Sending on the untried Shawcross when Ibrahimovic was around and in such deadly form seemed an inapplicable risk and indeed so it proved. Ibrahimovic’s third goal might well have been prevented by better marking but to give Shawcross his due; he had scarcely come on the field. As to the Swede’s magnificent fourth, it was propitiated by a foolish mistake by the England goalkeeper Joe Hart, who came racing out of his penalty area attempting to clear the ball with an inept header. On which as we know Ibrahimovic so sensationally pounced.

Hart, though he has had his triumphant games, not least for Manchester City in the Champions League, has become increasingly erratic and there seems a strong case for giving an opportunity to Celtic’s impressive Newcastle keeper Fraser Forster, hero of two outstanding displays for Celtic against Barcelona in the Champions League.

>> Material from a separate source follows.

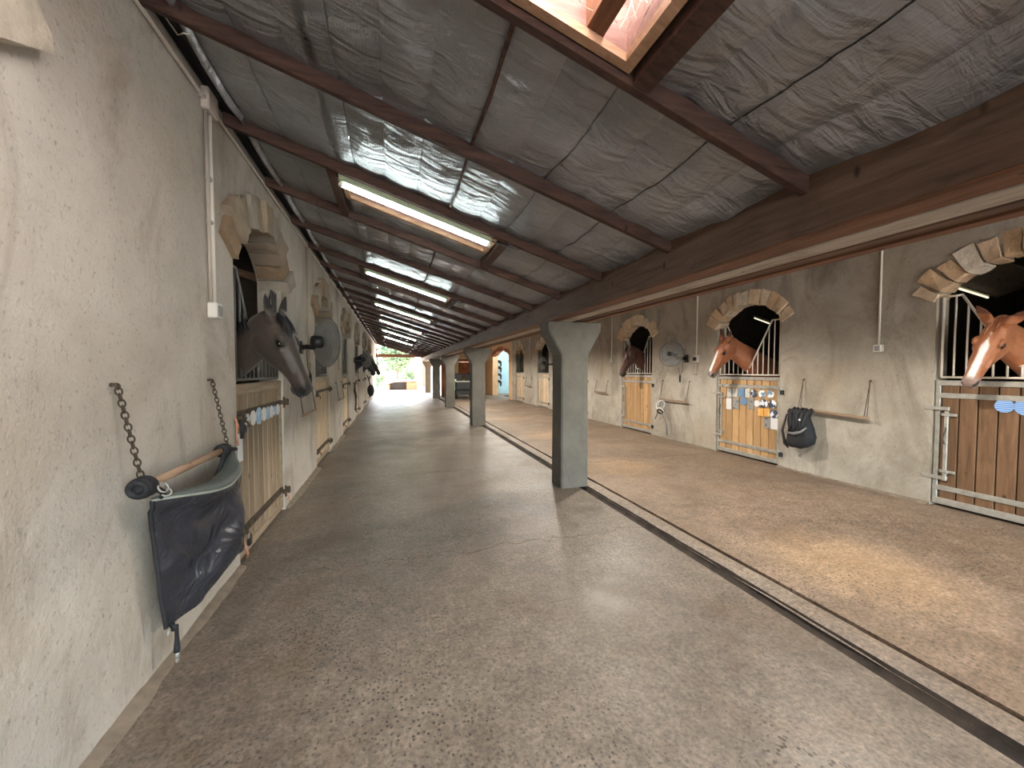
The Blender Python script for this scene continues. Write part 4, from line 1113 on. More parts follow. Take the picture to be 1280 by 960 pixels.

At least it was encouraging to see Arsenal’s clever, young playmaker Jack Wilshere at last back on the field after long absence; sadly enough the one English player capable in the Italian saying of inventing the game. And it was bold and profitable of Hodgson to launch the 17-year-old Liverpool prodigy Raheem Sterling. Though why call up the dynamic Crystal Palace winger, Ivory Coast-born, Wilfred Zaha and then keep him on the bench till so near the end. Having cautioned him against choosing his country of birth over England; a choice Zaha hasn’t yet renounced.

Still, there is Wayne Rooney to come back and one hopes he won’t get himself sent off in Montenegro as he did on his last appearance there. And the lively form up front of Manchester United’s Danny Welbeck who seems possessed of the “big match temperament” seems a guarantee of goals. Even if he isn’t an automatic starter for United.